When I was last in New York I took the bus an hour’s ride north of Manhattan, to historic Tappan, and visited Sean Scully in his studio. I first met the contemporary painter at his other New York studio in Chelsea, and also spent a great weekend with him when he was over in the UK, looking around Yorkshire Sculpture Park near Wakefield, as he prepared for his new exhibition.
What brought you out to Tappan?
I always used to work and live in the same place, that’s the traditional New York style, to live and work in a loft. You fix it up, put up the walls, then you go down with a big sprayer and paint it all white. I did all that and for twenty-five years I lived in a loft. But once you have a child your life needs a domestic situation and that required me to buy a house, which I’ve done, and instead of going in and out of the city all the time, which I got very fatigued doing, I decided to buy this old broadcasting station here in Tappan.
How important is a sense of place?
I don’t pay much attention to where I am. I have a very weak relationship with place. This is a crucial point because when I came into this world we were basically homeless and a lot of the time in Dublin we lived on the streets. We were given shelter by relatives before we came to the Old Kent Road, then Islington, in London. Basically, I’m a Bedouin, nomadic or, as they call them in Ireland, a traveller.

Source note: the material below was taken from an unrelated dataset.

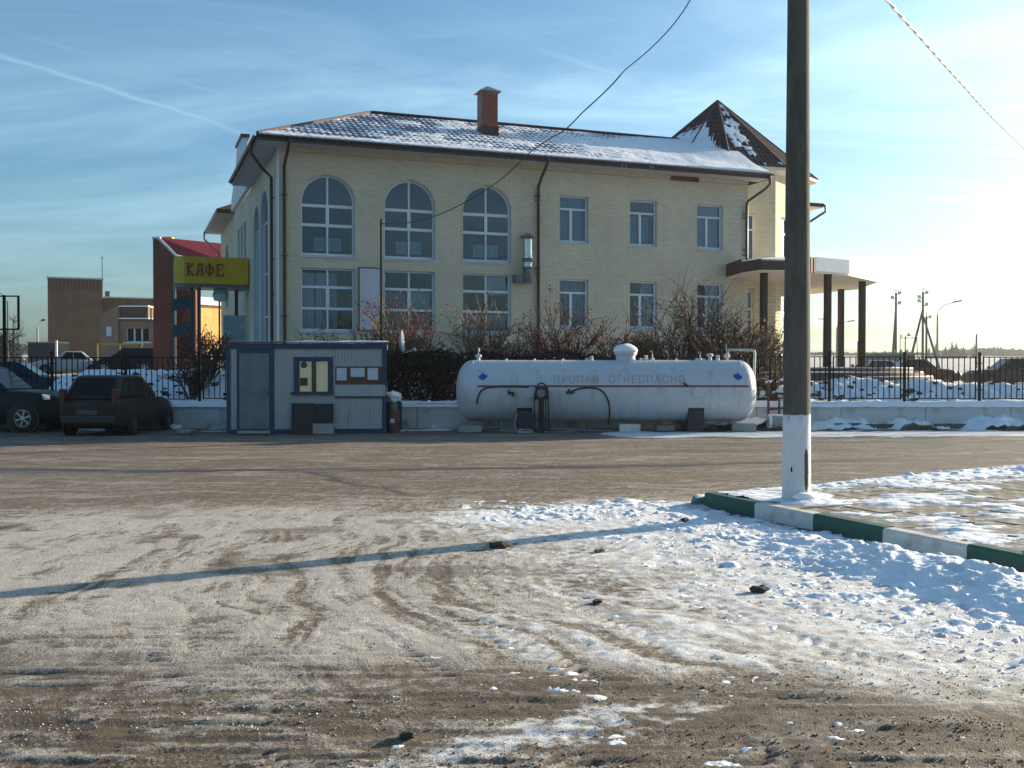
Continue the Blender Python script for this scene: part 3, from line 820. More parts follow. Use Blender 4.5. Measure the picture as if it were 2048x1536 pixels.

Do you feel under pressure if you’re stuck too long anywhere?
Yeah, I don’t really develop roots, I don’t know how to because I was trained not to do it, and that’s stayed with me all my life. I’m not nostalgic about places, I’m nostalgic about people and friends. I’m sentimental about things from the past. I’m basically too sentimental to be a famous artist.
Why? Do you need to be a certain type person to be an artist?
Yeah, the artists I know who are traditionally famous, like Damien Hirst, seem more urban or hip in some way. I’m very stuck in the past, trying to fix something that can’t be fixed. So, I have this ridiculous relationship with time and place, but maybe that’s my strength.
But with this studio here in Tappan there is a sense of being grounded to something. Although you’ve turned the studio you’ve got in Chelsea into an art gallery, so, these are quite transient spaces for you…
I don’t really have a relationship with it anymore. Once I stop painting in it, the relationship between me and that Chelsea space became very distant.
You were talking about painting the décor white in your studio––the white cube––is it a case of making everything neutral? Could you be anywhere in the world?
I have a big studio in Berlin that’s beautiful, but I have no relationship with it because I don’t really like Berlin much.
So, why did you get a studio there then?
I dunno. It was a whim. I am very capricious, I do things and then I change my mind, I’ll get an apartment somewhere and then I change my mind if I don’t really like the place. I got fed up with living in Munich, I feel that it’s an exclusionary society. I wanted the antidote of that and a lot of friends said to “Come up to Berlin, you’d like it.” So I found this place in the city and when it was fixed up I didn’t really want to be in it anymore.
“I do drawings; impressions of what I want. Then I expect it to come out right. When it doesn’t, I’m not happy”
We were together at Yorkshire Sculpture Park ahead of your exhibition this autumn. I recall that you had the show mapped out in your head before we’d even got half way around the space…
It’s the same size as my studio, so of course I can imagine the show very easily. It’s a perfect square; the ceiling height is the same. I designed the exhibition before we’d walked around the space. I’d already figured it out.
Sculptures—where do you make them? On site?
Usually outdoors, but my sculptures are a lot more conceptual than my paintings. They are really made from instructions—my instructions. I do drawings; impressions of what I want, then I expect it to come out right. When it doesn’t, I’m not happy [laughs].
Nobody ever blames your drawings then?
No.
How do you know what works as a drawing and what can be turned into a sculpture?
I think they should all be sculptures, but there’s just not enough time in life to make them. One thing YSP did offer me was land, and that gave birth to the sculptures, because OK, I made sculptures indoors in Chelsea and they were very nice, but when you’ve got a big outdoor space it’s fantastic.
Do you have a routine in the studio?
No, I always think of doing a painting a bit like a bank robbery, you have to get in and out before you get caught because you’ve got some other obligation.
Is creativity a guilty act for you?
Oh no, I never feel guilty when I’m making a painting. I feel immensely sad, there’s a lot of stuff, a lot of political stuff roaming around in my head; a lot of anger that I have about the way the world is. There’s a lot of fight in me, a lot of outrage. I think art is very important, it’s a pushback against the exploitation that’s in the world. I see myself as some sort of cultural warrior. Art has a more important role now than ever. For me, art is a mission.